Today is the worst it has been.  My emotions are running high as well.  Frazzled and feeling out of control myself because there is nothing I can do to help her, I took my frustration out on her nurse, getting very upset and even yelling into the phone.

Not terribly like me. I felt so embarrassed apologizing to him.

The more her cognitions slip, the more upset I have become. Today's phone call found her thinking she was in another room, that her bed-partner had been taken out of the room with a blanket over her head (I thought she had died and they needed my mom out of the room for a bit.)

I called her nurse and found out that none of that had happened and that my mom was still in her own room.

Talking to my mom was challenging to say the least.  I felt my own emotions spiraling out of control.  What could I do?  What should I do?

I knew I couldn't keep on this way.

And that's when it happened.

It was almost as if someone had comfortingly lain their hand on my shoulder.  

Then I seemed to hear the words.

"deni …. let me take care of her."

I blinked.

"Let me take care of her.  There is nothing you can do.  Let go of her feelings."

I felt a sense of calm.

You see, I hadn't stopped to pray.  I was trying to carry it all myself, even though I know the emotional adrenaline rushes I get aren't good for my health.

"Let me take care of her."

I take a deep breath and repeat that to myself.

How often I forget!  How often I try to deal with things that are not meant for me!  And how seldom I can remember, when in the midst of emotional turmoil, that I can set down what I cannot control.

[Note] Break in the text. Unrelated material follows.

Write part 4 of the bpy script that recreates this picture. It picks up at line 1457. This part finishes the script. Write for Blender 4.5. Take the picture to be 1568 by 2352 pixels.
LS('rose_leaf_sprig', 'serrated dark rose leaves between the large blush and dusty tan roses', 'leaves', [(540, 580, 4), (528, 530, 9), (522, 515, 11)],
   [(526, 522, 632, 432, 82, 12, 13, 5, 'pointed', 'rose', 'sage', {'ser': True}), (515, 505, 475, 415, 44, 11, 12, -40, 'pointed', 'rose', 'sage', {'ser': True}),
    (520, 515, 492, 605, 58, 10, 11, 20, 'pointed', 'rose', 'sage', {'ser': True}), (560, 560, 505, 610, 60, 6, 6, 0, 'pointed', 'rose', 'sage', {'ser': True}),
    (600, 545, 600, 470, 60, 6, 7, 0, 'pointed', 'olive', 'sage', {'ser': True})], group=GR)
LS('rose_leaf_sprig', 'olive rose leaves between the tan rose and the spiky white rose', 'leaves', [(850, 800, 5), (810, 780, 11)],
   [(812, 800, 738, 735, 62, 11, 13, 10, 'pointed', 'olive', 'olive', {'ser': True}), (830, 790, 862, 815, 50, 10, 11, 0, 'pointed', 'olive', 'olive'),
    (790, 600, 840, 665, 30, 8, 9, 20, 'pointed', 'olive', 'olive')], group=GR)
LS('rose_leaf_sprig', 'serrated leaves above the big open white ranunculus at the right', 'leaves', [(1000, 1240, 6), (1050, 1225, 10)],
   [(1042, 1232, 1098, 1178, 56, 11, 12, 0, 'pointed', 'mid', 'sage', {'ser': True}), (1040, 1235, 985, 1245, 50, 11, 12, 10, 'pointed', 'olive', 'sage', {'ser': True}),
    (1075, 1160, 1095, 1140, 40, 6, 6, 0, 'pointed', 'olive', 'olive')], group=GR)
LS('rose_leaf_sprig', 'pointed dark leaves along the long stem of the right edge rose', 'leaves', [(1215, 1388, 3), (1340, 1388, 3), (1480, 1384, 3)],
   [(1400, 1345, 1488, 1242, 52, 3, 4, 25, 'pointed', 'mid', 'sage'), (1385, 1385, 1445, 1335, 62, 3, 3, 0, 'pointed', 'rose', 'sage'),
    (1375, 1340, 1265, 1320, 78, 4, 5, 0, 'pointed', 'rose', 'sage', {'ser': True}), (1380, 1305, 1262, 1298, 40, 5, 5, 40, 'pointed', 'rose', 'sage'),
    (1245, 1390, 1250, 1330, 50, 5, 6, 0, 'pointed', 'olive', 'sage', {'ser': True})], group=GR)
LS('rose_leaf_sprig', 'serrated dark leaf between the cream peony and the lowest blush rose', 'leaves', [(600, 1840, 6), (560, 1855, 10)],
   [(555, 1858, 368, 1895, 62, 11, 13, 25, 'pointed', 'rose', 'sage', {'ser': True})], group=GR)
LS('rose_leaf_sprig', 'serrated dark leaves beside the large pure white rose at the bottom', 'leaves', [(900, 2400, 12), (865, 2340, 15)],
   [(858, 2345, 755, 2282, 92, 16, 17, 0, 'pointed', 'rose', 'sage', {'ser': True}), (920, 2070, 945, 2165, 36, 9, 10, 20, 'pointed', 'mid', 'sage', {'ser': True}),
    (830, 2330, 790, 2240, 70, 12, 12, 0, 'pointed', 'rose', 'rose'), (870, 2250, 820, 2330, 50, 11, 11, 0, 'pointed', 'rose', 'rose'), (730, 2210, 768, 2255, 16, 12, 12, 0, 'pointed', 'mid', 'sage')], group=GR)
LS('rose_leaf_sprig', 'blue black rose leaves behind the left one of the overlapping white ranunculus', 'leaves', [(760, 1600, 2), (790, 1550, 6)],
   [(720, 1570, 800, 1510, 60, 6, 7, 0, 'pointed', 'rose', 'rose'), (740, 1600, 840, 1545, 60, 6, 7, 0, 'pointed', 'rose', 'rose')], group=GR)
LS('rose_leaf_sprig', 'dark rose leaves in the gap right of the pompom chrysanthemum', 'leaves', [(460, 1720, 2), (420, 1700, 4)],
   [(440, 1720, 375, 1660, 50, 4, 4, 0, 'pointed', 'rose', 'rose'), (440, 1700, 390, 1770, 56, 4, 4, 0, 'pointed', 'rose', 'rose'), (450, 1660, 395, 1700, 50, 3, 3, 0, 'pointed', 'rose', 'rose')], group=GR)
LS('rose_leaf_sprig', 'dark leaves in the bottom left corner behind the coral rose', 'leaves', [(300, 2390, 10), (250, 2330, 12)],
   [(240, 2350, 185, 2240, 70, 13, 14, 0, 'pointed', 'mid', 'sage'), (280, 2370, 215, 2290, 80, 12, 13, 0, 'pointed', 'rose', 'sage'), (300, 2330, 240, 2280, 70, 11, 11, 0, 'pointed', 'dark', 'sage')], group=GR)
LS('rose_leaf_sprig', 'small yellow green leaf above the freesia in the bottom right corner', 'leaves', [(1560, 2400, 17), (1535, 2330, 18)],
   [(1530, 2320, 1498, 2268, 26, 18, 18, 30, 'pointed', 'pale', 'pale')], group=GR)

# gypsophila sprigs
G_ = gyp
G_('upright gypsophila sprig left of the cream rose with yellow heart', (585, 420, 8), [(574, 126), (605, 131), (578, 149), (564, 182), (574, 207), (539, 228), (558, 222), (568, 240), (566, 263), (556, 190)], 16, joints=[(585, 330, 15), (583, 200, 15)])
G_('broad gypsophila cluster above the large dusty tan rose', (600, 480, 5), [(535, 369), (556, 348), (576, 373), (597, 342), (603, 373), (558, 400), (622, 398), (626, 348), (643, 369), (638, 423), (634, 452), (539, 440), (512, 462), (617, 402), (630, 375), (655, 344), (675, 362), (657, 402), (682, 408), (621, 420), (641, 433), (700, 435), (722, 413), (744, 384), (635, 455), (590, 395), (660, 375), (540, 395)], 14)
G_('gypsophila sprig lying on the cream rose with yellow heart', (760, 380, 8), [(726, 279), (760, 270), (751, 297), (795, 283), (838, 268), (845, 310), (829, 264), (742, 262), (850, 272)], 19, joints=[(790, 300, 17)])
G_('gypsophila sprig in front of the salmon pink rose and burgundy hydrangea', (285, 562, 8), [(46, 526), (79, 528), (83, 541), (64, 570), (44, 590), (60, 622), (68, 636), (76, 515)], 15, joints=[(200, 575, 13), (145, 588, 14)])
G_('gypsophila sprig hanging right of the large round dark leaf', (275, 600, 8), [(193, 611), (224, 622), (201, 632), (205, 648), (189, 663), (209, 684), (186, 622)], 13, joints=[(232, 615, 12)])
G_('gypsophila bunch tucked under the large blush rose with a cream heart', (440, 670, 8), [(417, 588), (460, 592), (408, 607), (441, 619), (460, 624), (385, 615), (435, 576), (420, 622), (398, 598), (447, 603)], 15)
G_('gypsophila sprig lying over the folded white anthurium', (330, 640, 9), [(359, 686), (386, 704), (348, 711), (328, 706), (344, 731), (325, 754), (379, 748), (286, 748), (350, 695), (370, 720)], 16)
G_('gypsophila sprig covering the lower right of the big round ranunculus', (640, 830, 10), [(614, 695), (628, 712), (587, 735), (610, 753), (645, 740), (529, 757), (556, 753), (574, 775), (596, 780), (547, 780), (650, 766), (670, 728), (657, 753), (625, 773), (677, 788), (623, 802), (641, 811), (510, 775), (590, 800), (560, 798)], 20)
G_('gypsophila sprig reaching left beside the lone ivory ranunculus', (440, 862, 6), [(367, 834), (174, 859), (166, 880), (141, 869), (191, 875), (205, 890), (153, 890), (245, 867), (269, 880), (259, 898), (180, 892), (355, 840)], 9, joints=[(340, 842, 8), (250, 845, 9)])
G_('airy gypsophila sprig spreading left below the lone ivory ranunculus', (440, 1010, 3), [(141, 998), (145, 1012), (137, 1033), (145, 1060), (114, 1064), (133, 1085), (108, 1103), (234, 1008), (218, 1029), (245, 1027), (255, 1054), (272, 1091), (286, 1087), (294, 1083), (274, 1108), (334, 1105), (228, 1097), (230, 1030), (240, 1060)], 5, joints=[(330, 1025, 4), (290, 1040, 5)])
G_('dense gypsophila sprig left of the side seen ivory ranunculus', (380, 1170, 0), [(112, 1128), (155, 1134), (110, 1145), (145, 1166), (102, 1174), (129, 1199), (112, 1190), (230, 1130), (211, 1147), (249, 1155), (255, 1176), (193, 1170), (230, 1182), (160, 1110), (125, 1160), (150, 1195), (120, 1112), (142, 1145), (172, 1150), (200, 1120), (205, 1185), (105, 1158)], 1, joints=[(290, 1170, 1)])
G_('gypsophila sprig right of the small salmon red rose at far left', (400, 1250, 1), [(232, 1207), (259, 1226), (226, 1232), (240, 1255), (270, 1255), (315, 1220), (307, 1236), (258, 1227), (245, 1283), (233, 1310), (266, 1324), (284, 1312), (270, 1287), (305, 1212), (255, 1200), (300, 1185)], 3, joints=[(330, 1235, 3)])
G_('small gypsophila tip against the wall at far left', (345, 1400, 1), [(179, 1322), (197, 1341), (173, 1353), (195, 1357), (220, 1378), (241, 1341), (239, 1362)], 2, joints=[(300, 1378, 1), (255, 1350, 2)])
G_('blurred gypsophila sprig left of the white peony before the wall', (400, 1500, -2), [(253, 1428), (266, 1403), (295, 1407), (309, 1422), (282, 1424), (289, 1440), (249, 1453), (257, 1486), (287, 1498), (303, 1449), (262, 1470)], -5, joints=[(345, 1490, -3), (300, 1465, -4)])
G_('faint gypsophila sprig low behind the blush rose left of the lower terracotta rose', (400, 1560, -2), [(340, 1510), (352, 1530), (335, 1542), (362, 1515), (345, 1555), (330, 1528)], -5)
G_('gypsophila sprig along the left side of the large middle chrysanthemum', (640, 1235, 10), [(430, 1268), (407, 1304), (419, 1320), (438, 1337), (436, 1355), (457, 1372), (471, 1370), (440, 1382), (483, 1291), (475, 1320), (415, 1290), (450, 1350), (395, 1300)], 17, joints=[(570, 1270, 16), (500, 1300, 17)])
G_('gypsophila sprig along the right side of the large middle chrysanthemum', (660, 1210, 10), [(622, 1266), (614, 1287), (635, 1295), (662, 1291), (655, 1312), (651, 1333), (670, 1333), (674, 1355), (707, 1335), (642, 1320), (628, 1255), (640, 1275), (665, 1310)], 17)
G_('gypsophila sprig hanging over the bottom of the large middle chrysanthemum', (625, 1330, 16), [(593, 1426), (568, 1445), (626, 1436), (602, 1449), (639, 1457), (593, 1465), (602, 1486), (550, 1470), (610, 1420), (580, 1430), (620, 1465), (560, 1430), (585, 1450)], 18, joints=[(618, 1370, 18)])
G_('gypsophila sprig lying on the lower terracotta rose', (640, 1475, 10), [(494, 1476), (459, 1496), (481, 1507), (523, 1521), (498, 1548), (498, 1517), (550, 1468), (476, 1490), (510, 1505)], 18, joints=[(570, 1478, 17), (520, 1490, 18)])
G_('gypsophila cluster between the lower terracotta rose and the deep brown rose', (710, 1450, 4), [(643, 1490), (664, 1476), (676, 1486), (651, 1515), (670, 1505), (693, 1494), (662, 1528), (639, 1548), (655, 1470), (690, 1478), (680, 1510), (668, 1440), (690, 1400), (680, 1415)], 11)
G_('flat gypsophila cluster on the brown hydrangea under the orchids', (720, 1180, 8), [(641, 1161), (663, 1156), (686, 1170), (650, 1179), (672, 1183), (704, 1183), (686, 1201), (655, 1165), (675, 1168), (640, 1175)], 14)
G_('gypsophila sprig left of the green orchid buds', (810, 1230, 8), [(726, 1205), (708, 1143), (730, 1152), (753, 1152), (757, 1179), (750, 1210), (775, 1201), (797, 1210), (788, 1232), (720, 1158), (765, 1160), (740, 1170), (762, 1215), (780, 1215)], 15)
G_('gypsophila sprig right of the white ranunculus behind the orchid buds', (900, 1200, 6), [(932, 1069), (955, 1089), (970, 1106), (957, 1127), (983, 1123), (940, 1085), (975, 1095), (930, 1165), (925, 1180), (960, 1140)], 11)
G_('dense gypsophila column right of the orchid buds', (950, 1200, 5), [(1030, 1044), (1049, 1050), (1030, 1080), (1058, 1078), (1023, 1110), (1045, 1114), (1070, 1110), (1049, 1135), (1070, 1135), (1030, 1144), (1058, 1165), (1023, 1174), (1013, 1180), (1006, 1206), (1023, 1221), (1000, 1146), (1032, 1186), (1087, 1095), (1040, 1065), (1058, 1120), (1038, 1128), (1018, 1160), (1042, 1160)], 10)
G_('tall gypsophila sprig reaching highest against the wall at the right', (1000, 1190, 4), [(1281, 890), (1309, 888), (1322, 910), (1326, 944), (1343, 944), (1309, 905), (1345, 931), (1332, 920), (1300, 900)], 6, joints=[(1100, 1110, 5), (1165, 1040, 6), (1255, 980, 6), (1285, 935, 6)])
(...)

I can't control the emotions of my mom.  I can try to comfort her.  But, with her current state, I'm sometimes not able to do that.  I need to accept it.  I need to let the only one who truly can take care of it, care for her.

It is another season of letting go.

Father God.  Thank you for your reminders that we need never carry things alone.  That many times, the burden we carry is not ours at all.  Thank you that you have reassured us over and over that you care for each of your children and will never let even one of them go.  Amen and amen.